Tranformam-se-se de obreiros do bem em inquisidores mesquinhos, pois não reconhecem o brilho e a autenticidade de seu semelhante, bem como sua capacidade de pensar e ser livre, violando, dessa forma, irremediavelmente os ensinos de Jesus.


A proposta deste ensaio, portanto, à guisa de conclusão, é demonstrar que a opção pela fidelidade a um texto sagrado não deve ser usada como disfarce para o desrespeito à capacidade de discernimento do próximo.  

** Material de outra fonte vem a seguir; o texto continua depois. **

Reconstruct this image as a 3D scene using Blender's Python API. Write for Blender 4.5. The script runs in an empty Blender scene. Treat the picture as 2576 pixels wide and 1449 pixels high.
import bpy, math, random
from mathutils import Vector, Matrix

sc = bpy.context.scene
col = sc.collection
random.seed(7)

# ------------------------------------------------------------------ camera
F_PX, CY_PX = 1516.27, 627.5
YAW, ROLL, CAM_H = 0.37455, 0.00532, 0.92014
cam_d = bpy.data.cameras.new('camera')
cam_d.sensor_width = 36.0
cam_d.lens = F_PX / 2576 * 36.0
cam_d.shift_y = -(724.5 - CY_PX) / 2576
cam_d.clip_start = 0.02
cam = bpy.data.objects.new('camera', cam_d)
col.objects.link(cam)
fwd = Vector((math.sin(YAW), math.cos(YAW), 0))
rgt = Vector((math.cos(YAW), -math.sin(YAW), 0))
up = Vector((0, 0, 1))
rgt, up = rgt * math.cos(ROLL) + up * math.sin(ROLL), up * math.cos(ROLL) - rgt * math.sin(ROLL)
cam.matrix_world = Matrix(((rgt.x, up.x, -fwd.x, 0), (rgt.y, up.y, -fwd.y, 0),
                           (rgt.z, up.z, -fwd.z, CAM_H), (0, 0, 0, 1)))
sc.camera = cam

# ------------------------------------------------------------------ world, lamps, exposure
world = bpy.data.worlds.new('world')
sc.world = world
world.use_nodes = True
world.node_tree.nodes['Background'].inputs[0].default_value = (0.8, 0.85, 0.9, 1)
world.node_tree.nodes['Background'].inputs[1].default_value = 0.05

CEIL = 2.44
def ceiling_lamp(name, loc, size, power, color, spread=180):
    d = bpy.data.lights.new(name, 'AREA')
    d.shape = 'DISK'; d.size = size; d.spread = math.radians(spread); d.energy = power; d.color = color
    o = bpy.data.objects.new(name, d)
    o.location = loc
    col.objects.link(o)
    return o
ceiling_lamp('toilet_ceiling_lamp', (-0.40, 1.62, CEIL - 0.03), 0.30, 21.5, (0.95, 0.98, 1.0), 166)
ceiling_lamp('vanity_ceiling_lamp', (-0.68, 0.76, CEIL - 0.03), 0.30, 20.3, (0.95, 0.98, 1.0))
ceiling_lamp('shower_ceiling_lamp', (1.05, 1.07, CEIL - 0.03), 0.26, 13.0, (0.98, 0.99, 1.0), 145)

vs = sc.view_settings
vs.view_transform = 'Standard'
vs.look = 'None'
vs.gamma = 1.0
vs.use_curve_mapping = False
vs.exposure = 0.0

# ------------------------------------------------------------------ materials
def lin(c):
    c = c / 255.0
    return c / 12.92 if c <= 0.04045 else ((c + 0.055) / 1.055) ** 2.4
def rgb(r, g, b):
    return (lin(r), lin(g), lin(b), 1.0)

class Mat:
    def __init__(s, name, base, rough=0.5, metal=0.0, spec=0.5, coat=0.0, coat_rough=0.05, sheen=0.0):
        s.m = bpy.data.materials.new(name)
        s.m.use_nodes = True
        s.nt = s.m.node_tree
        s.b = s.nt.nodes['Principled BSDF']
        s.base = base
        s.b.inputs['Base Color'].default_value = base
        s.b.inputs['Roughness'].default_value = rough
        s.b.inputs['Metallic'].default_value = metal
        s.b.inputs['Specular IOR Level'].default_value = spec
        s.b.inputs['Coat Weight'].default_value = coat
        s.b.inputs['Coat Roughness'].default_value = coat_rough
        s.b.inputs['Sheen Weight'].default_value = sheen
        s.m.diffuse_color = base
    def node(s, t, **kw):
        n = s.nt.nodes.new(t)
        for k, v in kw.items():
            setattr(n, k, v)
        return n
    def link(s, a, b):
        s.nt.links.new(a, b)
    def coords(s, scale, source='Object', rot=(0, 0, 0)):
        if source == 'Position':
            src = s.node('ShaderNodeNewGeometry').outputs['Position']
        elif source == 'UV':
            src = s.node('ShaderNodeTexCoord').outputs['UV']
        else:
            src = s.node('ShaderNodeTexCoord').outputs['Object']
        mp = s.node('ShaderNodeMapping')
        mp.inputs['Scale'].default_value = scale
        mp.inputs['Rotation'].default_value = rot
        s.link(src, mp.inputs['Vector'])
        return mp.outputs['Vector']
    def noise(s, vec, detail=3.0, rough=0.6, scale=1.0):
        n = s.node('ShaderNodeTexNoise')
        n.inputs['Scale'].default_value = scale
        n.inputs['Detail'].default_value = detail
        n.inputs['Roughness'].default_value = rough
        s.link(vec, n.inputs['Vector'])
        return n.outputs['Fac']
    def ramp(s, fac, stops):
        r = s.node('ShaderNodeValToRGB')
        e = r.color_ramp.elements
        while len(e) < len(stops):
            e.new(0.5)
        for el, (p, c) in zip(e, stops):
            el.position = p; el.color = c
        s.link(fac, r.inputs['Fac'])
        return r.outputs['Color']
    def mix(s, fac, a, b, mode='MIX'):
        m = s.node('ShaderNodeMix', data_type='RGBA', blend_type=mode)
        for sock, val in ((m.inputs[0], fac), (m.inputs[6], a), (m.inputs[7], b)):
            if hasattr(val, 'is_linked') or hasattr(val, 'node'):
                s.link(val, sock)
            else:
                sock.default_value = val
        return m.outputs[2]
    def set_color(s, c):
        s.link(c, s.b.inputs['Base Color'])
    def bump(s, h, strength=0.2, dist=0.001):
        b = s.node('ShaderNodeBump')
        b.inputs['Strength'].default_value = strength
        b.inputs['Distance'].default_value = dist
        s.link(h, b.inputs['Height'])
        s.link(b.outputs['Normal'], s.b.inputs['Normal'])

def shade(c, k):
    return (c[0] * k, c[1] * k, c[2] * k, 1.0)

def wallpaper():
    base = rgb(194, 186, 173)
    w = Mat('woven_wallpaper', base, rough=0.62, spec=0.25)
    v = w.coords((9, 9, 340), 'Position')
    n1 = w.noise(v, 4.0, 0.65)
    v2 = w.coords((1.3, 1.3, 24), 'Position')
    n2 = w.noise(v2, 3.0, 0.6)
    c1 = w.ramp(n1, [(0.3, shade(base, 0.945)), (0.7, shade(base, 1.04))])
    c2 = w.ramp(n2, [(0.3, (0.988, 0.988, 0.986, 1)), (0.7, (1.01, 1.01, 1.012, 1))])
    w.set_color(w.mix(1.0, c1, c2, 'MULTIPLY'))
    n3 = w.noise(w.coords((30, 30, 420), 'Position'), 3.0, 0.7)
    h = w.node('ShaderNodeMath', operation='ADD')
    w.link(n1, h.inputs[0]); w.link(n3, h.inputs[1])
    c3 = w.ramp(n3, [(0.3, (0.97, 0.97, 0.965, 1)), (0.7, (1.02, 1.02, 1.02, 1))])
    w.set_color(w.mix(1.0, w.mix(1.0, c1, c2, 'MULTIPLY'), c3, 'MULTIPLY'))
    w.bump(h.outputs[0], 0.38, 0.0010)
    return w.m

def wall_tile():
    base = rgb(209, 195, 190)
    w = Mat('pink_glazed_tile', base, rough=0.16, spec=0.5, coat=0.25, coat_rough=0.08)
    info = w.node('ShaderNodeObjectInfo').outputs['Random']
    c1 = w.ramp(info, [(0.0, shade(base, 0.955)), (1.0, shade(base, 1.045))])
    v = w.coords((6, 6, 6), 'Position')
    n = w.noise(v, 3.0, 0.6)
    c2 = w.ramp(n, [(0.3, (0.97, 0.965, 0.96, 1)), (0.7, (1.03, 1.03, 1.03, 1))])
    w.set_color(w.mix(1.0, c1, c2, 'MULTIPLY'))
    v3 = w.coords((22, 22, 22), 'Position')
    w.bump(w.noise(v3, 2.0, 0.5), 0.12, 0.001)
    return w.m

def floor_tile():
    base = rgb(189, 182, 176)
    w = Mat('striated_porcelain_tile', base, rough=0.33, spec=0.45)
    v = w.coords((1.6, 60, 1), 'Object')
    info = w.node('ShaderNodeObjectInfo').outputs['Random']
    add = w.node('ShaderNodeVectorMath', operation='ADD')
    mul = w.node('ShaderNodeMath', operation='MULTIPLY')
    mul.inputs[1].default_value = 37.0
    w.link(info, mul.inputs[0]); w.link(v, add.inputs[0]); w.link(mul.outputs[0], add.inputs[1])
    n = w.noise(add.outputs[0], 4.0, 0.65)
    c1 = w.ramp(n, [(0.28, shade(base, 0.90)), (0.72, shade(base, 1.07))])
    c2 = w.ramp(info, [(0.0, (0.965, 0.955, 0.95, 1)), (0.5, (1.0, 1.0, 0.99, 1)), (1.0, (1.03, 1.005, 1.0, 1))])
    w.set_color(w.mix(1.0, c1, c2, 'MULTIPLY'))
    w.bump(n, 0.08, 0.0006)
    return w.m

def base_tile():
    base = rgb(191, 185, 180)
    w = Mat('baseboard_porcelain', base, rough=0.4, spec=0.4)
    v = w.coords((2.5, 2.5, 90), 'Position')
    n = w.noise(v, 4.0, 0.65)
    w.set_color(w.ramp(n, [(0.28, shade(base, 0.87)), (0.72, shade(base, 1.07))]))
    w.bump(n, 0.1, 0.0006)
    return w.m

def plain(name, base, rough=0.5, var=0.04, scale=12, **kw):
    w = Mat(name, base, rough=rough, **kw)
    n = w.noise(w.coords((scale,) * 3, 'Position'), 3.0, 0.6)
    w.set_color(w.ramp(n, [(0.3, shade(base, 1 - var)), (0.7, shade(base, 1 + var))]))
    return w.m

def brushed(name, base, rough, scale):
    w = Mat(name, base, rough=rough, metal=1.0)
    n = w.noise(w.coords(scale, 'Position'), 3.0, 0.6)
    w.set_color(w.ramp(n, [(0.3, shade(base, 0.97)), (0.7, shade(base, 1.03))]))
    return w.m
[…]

Como ficam os jovens e os inexperientes em face das deturpações doutrinárias que porventura venham a surgir, como defendê-los?

Ora, com as armas que Kardec legou aos estudiosos de sua obra. Com o ensino, com a lógica, com a inteligência, com as perguntas e até mesmo com os erros, que servirão para o aprimoramento dos que nele incorrerem, mas nunca com a obtusa pretensão de substituir o próximo em sua marcha evolutiva negando-lhe o direito de chegar às suas próprias conclusões acerca daquilo que lhe convém.

Convém sim amar ao próximo como a si mesmo, em detrimento da ortodoxia, mas nunca amar a ortodoxia em detrimento do amor ao proximo, respeitando-o, dessa forma em sua condição existencial. Isso sim é algo próximo de buscar  a suavidade do jugo de Jesus e a leveza de seu fardo.